Por un tiempo funcionó. Guillier subió en las encuestas, sacó a Lagos de la carrera, los partidos quemaron sus naves por él. Llegó hasta publicarse un libro donde, entrevistado por Raúl Sohr, indicó que se identificaba con Martín Rivas por su condición provinciana. Por supuesto, se notaba que no había leído la novela. O que la había leído o no la había entendido nada: Blest Gana contaba ahí un conato de revolución, pero también el modo en que el orden volvía a imponerse y el héroe simplemente se plegaba a él, olvidando a sus muertos y a sus fantasmas, incorporándose a una sociedad que había mirado de lejos y lo había despreciado. Creerse Martín Rivas decretaba la profundidad escolar de su mirada. Cuando el Frente Amplio consiguió que Beatriz Sánchez fuese de candidata, aquel esquema se quebró. Sánchez era lo mismo pero mucho mejor armado, un producto político perfecto para vendérselo a las minorías hipsters revolucionarias que recelaban de la Nueva Mayoría. Sánchez era mejor Guillier que Guillier. Al lado de ella, el candidato de la Nueva Mayoría era redundante, un animal lento que seguía en carrera sin que se supiera muy bien por qué.

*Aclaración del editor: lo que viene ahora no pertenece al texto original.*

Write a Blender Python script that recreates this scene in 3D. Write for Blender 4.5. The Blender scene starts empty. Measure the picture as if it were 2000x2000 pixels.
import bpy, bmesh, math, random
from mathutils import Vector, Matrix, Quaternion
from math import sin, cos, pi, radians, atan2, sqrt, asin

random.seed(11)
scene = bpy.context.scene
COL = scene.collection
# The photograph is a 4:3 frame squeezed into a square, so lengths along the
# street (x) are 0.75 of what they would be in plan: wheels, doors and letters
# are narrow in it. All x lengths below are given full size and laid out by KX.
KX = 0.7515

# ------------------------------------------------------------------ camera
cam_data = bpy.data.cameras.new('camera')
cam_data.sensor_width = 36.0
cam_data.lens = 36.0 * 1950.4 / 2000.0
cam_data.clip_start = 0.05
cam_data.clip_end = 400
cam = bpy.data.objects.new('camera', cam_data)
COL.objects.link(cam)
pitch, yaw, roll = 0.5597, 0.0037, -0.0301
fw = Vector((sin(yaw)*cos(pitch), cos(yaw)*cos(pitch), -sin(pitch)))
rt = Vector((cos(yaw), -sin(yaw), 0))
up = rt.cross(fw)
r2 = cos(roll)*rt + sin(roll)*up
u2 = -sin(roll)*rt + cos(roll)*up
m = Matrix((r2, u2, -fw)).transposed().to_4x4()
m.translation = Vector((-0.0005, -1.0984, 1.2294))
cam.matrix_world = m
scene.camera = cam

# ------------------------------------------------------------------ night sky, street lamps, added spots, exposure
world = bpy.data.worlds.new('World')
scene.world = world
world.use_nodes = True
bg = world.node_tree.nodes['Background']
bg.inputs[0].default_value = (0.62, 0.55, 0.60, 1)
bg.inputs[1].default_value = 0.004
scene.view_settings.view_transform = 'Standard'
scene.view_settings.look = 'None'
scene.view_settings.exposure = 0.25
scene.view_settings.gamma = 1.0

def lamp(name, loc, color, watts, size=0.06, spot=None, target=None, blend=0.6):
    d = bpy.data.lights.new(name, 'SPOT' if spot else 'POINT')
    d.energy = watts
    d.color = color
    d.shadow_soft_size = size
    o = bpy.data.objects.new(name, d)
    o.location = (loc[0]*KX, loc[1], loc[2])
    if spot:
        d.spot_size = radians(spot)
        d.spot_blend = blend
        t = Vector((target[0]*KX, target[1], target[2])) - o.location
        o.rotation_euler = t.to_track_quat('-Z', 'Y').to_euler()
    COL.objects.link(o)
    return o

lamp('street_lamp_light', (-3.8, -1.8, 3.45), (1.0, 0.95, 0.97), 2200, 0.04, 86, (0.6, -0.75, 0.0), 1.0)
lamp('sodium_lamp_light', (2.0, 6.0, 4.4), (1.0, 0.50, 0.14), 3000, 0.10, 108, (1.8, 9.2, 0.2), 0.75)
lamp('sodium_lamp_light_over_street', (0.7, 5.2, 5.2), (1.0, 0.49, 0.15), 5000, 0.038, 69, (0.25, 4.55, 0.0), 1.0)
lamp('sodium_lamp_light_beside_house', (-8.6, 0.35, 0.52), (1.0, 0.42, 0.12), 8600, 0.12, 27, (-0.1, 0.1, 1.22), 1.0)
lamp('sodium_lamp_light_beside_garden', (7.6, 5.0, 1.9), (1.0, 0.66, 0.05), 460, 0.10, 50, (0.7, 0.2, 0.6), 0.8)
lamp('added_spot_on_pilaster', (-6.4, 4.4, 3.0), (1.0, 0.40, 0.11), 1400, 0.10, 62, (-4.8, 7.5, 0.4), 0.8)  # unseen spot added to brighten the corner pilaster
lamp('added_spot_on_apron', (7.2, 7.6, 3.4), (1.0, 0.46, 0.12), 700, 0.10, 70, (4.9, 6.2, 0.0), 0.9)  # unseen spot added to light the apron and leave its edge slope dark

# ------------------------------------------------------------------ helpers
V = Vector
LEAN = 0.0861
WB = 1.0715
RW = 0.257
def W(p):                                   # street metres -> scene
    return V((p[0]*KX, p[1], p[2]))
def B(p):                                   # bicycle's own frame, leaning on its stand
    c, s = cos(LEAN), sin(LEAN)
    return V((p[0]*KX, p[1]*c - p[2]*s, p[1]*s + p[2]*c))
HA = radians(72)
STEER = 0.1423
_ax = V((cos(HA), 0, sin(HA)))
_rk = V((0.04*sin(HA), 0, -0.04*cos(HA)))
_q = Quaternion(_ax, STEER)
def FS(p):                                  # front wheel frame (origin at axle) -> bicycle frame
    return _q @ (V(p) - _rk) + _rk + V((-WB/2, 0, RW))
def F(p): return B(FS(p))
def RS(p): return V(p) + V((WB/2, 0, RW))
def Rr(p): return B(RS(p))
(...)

Por supuesto, a estas alturas todo lo que pasa por su campaña se ha transformado en un chiste. Es un chiste aburrido, pero chiste al final. Es un aburrimiento interesante de contemplar. Los partidos no saben qué hacer y tiene un comando que antes que blindarlo parece que sale a tomar el té con él. Desde ningún lado es capaz de proyectar ideas o energías, no convence de modo alguno mientras existe en un tiempo paralelo donde no parece necesitar a nadie: ni a los adherentes, a los partidos o a él mismo. Guillier podría no participar en su campaña y daría lo mismo. Salvo su propia crisis, no ha puesto ningún tema en la agenda y cualquier cosa que diga hoy parece prescindible y predecible. Ahora mismo leo que este fin de semana van a hacer algo llamado “firmatón” por él, leo que Guillier rechaza a los partidos que quieren ordenarle la campaña, leo que su modelo de comando es “horizontal”. Girardi ya lo desahució, se lavó las manos. La vieja estética del autoflagelante volvió como una guillotina. Funciona, sirve para desentenderse, para salvarse moralmente del desastre. No tiene sentido insistir en él, Guillier ya no es un caballo ganador. Todos se deben estar arrepintiendo: los que traicionaron a Lagos en el PS; los comunistas que lo proclamaron en una muestra de realpolitik trasnochada; los que operaron en el PPD bajo cuerda.

Son los problemas de escoger un candidato sólo porque alguna vez salió en la TV. Son los problemas de subordinar las ideas a una imagen pública construida desde la credibilidad evanescente que puede dar la pantalla chica. Nadie pareció darse cuenta de eso en su momento y ahora las consecuencias están a la vista. Guillier parece ser un enigma indescifrable, un candidato hecho de inercia que se resiste al barro y a la chimuchina (y con eso se resiste a la vida), alguien que parece que está lejos de todo porque en realidad está lejos de todo. Ahí, lo único que queda es la tristeza. La tristeza de que le tengan que hacer una “firmatón”, la tristeza que provoca ver los movimientos de su comando que parece un animal que persigue su propia cola, la tristeza de una épica que es como una taza de té frío. Así, lo que alguna vez fue la Concertación terminó en Guillier, otro final más de la Transición ejecutado en sordina en una consigna que no alcanza a prender a nadie, otra ola de aire frío para este invierno.